A prevailing party is entitled to an award of costs. Fed. R. Civ. P. 54(d)(1). However, awardable costs must meet two requirements: (1) absent some other statutory grant they must fit within the list of costs enumerated in 28 U.S.C. § 1920; and (2) they must have been reasonably incurred. See Sorbo v. United Parcel Service, 432 F.3d 1169, 1179-80 (10th Cir. 2005). At issue are costs defendants incurred when they retained an investigator to contact and interview three eye witnesses to the incident in question, report the results to defense counsel, and prepare affidavits summarizing the interviews. Defendants sought an award of $4,375 for the investigator's services. ECF No. 60-1 at 2. The Clerk's Office taxed $1,725 of that amount. Id. Plaintiff now asks the Court to deduct the $1,725 from the costs taxed.

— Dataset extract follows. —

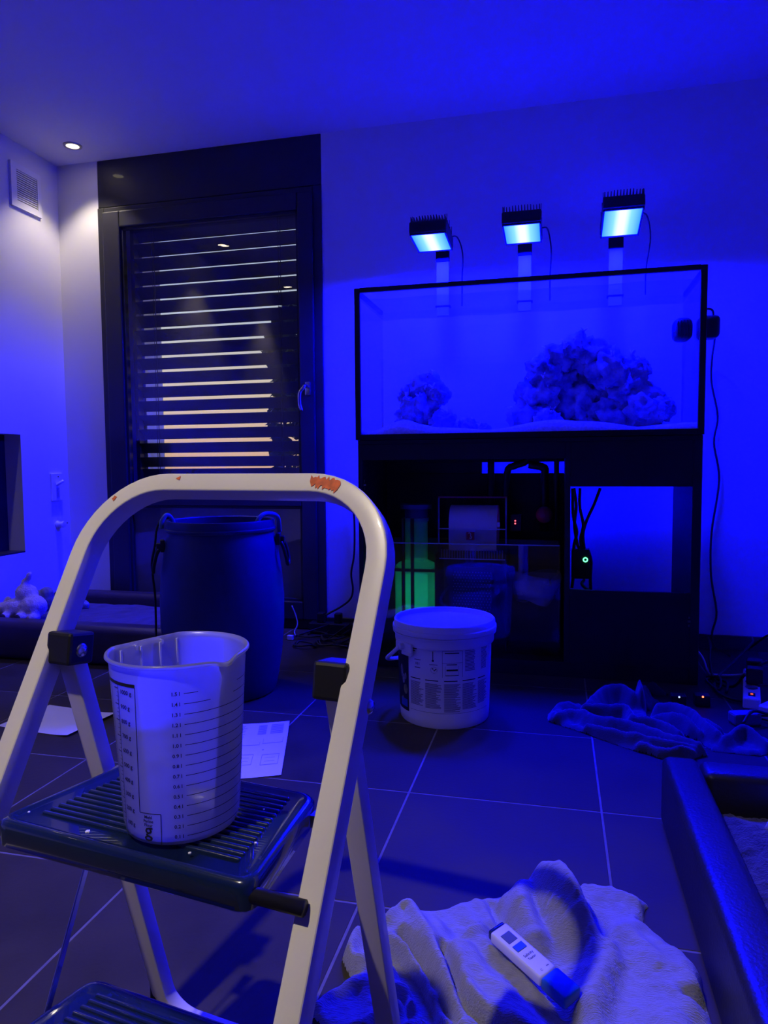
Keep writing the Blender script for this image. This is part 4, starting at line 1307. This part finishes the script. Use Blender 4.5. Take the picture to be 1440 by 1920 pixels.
bed2 = thing('dog_bed', 'black leatherette dog bed at the right edge of the floor', 'dog bed', (.85, 1.1, 0))
ax0, ax1, ay0, ay1 = .246, 1.35, .42, 1.742
bolster('bolster', (ax0 + .040, (ay0 + ay1) / 2, .080), (.080, ay1 - ay0, .162), M_LEATHERB, bed2, .018)
bolster('bolster', ((ax0 + .081 + ax1) / 2, ay1 - .042, .078), (ax1 - ax0 - .081, .084, .158), M_LEATHERB, bed2, .018)
bolster('bolster', ((ax0 + .081 + ax1) / 2, ay0 + .042, .078), (ax1 - ax0 - .081, .084, .158), M_LEATHERB, bed2, .018)
bolster('bolster', (ax1 - .042, (ay0 + ay1) / 2, .078), (.084, ay1 - ay0 - .17, .158), M_LEATHERB, bed2, .018)
bm = bmesh.new()
def cush2(u, v):
    x, y = ax0 + .09 + (ax1 - ax0 - .18) * u, ay0 + .09 + (ay1 - ay0 - .18) * v
    ed = min(u * 1.2, v, 1 - u, 1 - v)
    return Vector((x, y, .065 + .035 * min(1, ed * 9) ** .5 + .006 * mnoise.noise(Vector((x * 9, y * 9, 3))) + .006 * mnoise.noise(Vector((x * 60, y * 60, 5)))))
grid(bm, 150, 150, cush2)
obj('cushion', bm, M_FLEECE, bed2, smooth=True)
box('base', ((ax0 + ax1) / 2, (ay0 + ay1) / 2, .032), (ax1 - ax0 - .06, ay1 - ay0 - .06, .062), M_LEATHERB, bed2)
stitch(bed2, [(ax0 + .0805, 1.62, .045 + .09), (ax0 + .084, 1.4, .10), (ax0 + .084, 1.1, .098), (ax0 + .084, .8, .098)], gap=.5)
settle(bed2)

# ================================================================= CRUMPLED CLOTHS
import numpy as np
def sd_poly(px_, py_, poly):
    """signed distance (positive inside) of points to a polygon"""
    d = np.full(px_.shape, 1e9); inside = np.zeros(px_.shape, bool)
    n = len(poly)
    for i in range(n):
        ax, ay = poly[i]; bx_, by_ = poly[(i + 1) % n]
        ex, ey = bx_ - ax, by_ - ay
        t = np.clip(((px_ - ax) * ex + (py_ - ay) * ey) / (ex * ex + ey * ey + 1e-12), 0, 1)
        d = np.minimum(d, np.hypot(px_ - ax - t * ex, py_ - ay - t * ey))
        cond = ((ay > py_) != (by_ > py_)) & (px_ < (bx_ - ax) * (py_ - ay) / (by_ - ay + 1e-12) + ax)
        inside ^= cond
    return np.where(inside, d, -d)
def ridge(px_, py_, pts, w, p=2.0):
    """height of a fold following a polyline of (x, y, z); w = half width"""
    best = np.zeros(px_.shape)
    P = catmull([Vector(q) for q in pts], 5) if len(pts) > 2 else [Vector(q) for q in pts]
    for a, b in zip(P, P[1:]):
        ex, ey = b.x - a.x, b.y - a.y
        t = np.clip(((px_ - a.x) * ex + (py_ - a.y) * ey) / (ex * ex + ey * ey + 1e-12), 0, 1)
        d = np.hypot(px_ - a.x - t * ex, py_ - a.y - t * ey)
        z = a.z + (b.z - a.z) * t
        best = np.maximum(best, z * np.exp(-(d / w) ** p))
    return best
def vnoise(x, y, s, seed=0):
    """smooth value noise in numpy"""
    rs = np.random.RandomState(seed); tab = rs.rand(256, 256)
    u, v = x * s + 100, y * s + 100
    i, j = np.floor(u).astype(int), np.floor(v).astype(int)
    f, g = u - i, v - j
    f, g = f * f * (3 - 2 * f), g * g * (3 - 2 * g)
    T_ = lambda a, b: tab[a % 256, b % 256]
    return (T_(i, j) * (1 - f) + T_(i + 1, j) * f) * (1 - g) + (T_(i, j + 1) * (1 - f) + T_(i + 1, j + 1) * f) * g - .5
def crumple(name, m, poly, ridges, base, res, label, cat, edge=.012, wr=.004, seed=1, k=220.0, folds=()):
    xs = [p[0] for p in poly]; ys = [p[1] for p in poly]
    gx = np.arange(min(xs) - res, max(xs) + res * 2, res); gy = np.arange(min(ys) - res, max(ys) + res * 2, res)
    X, Y = np.meshgrid(gx, gy, indexing='ij')
    Xw = X + .010 * vnoise(X, Y, 18, seed + 3); Yw = Y + .010 * vnoise(X, Y, 18, seed + 4)
    sd = sd_poly(X + .006 * vnoise(X, Y, 30, seed + 7), Y + .006 * vnoise(X, Y, 30, seed + 8), poly)
    hs = [np.full(X.shape, base)]
    for pts, w in ridges: hs.append(ridge(Xw, Yw, pts, w))
    h = np.log(sum(np.exp(k * q) for q in hs) / 1.0) / k - math.log(len(hs)) / k * .6
    h = np.maximum(h, base * .5)
    for pts, w in folds:
        neg = pts[0][2] < 0
        q = ridge(Xw, Yw, [(a, b, abs(c)) for a, b, c in pts], w)
        h += -1.5 * q if neg else q
    # wrinkles
    h += wr * (vnoise(X * 1.0 + Y * .6, Y * .5 - X * .3, 42, seed) + .6 * np.abs(vnoise(X * .7 - Y, Y * .4 + X * .5, 60, seed + 1)) + .4 * vnoise(X, Y, 90, seed + 2))
    e_ = np.clip(sd / edge, 0, 1)
    ef = np.maximum(0, 1 - (1 - e_) ** 2) ** .75
    # pull the outermost ring of points onto the outline so that the rim is a clean curve
    g0, g1 = np.gradient(sd, res)
    gn = g0 * g0 + g1 * g1 + 1e-9
    mv = np.where(sd < 0, -sd, 0)
    X = X + mv * g0 / gn; Y = Y + mv * g1 / gn
    Z = .001 + np.maximum(h, .006) * ef
    keep = sd > -res * .9
    idx = -np.ones(X.shape, int)
    idx[keep] = np.arange(keep.sum())
    verts = np.stack([X[keep], Y[keep], Z[keep]], 1)
    a, b, c, d = idx[:-1, :-1], idx[1:, :-1], idx[1:, 1:], idx[:-1, 1:]
    ok = (a >= 0) & (b >= 0) & (c >= 0) & (d >= 0)
    faces = np.stack([a[ok], b[ok], c[ok], d[ok]], 1)
    loc = Vector((float(verts[:, 0].mean()), float(verts[:, 1].mean()), 0))
    verts[:, 0] -= loc.x; verts[:, 1] -= loc.y
    me = bpy.data.meshes.new(name)
    me.from_pydata(verts.tolist(), [], faces.tolist())
    me.polygons.foreach_set('use_smooth', [True] * len(me.polygons))
    me.materials.append(m)
    o = bpy.data.objects.new(name, me); COL.objects.link(o); o.location = loc
    def height(x, y):
        i = int(round((x - gx[0]) / res)); j = int(round((y - gy[0]) / res))
        return float(Z[min(max(i, 0), Z.shape[0] - 1), min(max(j, 0), Z.shape[1] - 1)])
    return tag(o, label, cat), height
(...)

The problem is that amounts paid to a private investigator are not set forth as recoverable costs in 28 U.S.C. § 1920. Defendants assert that because plaintiff elected not to depose the three individuals, they had to hire an investigator to interview them. Therefore, counsel hired an investigator to interview them. Defendants argue that the costs therefore are recoverable either under 28 U.S.C. § 1920(2) ("fees for printed or electronically recorded transcripts necessarily obtained for use in the case") or 28 U.S.C. § 1920(3) ("fees and disbursements for printing and witnesses"). However, defendants' own bill of costs recognizes that the investigator's charges do not fall under either of these enumerated categories. ECF No. 60 (listing these costs not under court reporter transcripts, printing or witnesses but as "other costs." Thus, assuming without deciding that it was reasonable to have the three witnesses interviewed by a private investigator, and that the investigator's charges were reasonable, I cannot award these costs because they were not enumerated in 28 U.S.C. § 1920. I agree with the authority cited by plaintiff. See Tinch v. City of Dayton, 199 F.Supp. 758, 770 (S.D. Ohio 2002); Dibler v. Metwest, Inc., No. CA3:95-CV-1046-BC, 1997 WL 222910, at *9 (N.D. Tex. June 3, 2003); Surgner v. Blair, No. 95-5331, 1996 WL 284993, at *5 (E.D. Pa. May 20, 1996).

ORDER

Plaintiff's Motion to Alter Judgment, ECF No. 59, is denied. Plaintiff's objection to bill of costs, ECF No. 63, is sustained. The sum of $1,725 will be deducted from the costs taxed.